What needs to be done: Find the lines holding "scene" and copy them.
▽
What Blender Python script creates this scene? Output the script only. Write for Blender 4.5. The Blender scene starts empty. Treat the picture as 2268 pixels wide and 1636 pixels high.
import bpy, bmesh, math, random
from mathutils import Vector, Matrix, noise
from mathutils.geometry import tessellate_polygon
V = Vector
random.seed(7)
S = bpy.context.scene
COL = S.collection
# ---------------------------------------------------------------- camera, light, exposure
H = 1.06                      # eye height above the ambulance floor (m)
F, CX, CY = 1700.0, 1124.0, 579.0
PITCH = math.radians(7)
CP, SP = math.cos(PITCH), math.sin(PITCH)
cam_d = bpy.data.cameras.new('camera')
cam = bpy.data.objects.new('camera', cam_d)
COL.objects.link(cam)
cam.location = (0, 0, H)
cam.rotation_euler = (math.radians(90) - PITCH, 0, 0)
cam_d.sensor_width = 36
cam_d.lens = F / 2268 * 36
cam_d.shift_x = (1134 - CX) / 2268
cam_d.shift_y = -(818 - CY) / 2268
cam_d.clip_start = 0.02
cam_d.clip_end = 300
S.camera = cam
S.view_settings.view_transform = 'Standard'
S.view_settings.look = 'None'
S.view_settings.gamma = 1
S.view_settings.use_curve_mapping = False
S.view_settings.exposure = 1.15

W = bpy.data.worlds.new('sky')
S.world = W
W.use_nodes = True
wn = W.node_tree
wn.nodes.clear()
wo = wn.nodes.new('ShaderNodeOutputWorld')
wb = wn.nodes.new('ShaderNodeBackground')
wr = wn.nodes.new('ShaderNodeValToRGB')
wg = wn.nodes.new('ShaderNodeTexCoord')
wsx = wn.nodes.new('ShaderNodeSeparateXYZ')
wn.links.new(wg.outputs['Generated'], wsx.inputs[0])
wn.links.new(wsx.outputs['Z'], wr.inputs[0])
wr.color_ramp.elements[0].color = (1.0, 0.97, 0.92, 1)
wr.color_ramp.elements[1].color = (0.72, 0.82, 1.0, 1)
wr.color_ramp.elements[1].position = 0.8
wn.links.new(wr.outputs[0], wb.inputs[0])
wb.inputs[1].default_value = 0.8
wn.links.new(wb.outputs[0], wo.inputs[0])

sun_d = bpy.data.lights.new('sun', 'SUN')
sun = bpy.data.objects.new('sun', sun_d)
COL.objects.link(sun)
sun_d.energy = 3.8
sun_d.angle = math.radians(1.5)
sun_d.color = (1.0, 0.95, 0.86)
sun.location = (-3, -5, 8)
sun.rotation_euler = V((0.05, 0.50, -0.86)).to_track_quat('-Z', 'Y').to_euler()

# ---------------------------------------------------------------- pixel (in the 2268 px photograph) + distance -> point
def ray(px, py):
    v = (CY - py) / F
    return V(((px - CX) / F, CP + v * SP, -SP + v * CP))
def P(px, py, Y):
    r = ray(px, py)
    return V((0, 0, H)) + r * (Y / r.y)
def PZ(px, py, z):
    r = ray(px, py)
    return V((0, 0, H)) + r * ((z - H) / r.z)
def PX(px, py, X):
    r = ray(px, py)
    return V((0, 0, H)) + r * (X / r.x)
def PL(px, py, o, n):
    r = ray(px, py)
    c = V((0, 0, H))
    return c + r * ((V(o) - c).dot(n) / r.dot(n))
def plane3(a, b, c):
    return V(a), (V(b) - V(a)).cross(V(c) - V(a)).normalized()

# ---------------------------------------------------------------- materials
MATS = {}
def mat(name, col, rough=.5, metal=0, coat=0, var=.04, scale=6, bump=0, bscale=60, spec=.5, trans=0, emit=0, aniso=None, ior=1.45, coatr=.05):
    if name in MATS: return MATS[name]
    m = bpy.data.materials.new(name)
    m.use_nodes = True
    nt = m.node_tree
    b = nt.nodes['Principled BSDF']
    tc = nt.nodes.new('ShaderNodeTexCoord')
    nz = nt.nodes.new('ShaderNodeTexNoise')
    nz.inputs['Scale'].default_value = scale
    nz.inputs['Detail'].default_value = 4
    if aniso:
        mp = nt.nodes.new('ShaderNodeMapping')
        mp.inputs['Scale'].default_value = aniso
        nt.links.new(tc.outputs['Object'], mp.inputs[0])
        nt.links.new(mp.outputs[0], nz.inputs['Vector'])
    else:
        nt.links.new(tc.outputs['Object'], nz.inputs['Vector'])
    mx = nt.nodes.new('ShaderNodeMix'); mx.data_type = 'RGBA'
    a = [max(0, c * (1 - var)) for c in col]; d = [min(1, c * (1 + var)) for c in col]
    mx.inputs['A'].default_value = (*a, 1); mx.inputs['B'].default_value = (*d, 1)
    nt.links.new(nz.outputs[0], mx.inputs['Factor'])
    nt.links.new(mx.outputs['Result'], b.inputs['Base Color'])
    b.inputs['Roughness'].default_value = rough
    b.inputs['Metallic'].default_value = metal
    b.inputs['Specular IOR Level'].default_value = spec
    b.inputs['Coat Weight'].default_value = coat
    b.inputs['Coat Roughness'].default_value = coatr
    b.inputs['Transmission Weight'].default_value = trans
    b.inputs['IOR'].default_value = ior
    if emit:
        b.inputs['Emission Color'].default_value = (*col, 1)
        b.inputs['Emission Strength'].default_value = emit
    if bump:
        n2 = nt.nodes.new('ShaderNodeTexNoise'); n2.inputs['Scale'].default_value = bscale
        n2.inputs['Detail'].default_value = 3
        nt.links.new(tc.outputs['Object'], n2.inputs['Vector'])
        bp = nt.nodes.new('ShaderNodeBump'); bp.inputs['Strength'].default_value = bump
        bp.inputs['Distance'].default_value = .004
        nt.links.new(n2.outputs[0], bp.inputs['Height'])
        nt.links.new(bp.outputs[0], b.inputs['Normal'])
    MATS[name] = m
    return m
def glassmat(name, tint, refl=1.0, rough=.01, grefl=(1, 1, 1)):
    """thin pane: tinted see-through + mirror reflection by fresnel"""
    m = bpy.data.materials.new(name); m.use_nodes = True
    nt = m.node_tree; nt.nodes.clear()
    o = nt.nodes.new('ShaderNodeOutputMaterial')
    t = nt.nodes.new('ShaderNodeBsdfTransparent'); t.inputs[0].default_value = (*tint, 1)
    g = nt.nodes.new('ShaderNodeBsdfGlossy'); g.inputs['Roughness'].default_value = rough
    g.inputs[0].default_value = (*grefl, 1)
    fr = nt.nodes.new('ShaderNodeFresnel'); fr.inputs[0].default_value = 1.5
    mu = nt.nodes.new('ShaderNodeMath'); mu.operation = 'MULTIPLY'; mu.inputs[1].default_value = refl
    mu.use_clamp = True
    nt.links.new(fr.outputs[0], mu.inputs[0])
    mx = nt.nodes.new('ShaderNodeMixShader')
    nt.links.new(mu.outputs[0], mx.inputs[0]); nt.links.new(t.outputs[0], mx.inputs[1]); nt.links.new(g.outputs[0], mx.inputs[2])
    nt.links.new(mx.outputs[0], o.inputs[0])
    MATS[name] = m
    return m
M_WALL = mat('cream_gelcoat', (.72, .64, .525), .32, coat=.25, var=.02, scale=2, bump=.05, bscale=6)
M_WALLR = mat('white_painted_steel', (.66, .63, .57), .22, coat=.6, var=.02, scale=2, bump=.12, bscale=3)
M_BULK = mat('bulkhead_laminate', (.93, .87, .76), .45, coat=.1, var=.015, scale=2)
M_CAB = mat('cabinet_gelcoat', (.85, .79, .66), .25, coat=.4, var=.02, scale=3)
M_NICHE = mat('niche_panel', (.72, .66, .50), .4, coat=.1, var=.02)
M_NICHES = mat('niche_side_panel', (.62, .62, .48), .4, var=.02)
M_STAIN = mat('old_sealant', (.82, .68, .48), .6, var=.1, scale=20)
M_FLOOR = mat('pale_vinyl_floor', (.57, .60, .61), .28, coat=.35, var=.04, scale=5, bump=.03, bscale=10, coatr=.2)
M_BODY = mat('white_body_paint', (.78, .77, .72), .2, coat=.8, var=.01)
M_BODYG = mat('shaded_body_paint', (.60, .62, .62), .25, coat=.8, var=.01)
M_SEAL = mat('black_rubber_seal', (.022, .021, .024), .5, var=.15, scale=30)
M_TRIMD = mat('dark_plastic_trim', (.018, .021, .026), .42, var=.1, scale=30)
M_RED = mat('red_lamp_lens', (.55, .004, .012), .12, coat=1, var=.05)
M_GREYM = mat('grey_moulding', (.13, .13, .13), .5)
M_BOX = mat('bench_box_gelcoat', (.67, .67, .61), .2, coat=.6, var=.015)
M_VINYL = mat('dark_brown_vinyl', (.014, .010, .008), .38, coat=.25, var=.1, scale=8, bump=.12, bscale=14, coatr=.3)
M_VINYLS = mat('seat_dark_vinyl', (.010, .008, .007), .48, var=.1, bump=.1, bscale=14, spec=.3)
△
The completed task:
What Blender Python script creates this scene? Output the script only. Write for Blender 4.5. The Blender scene starts empty. Treat the picture as 2268 pixels wide and 1636 pixels high.
S = bpy.context.scene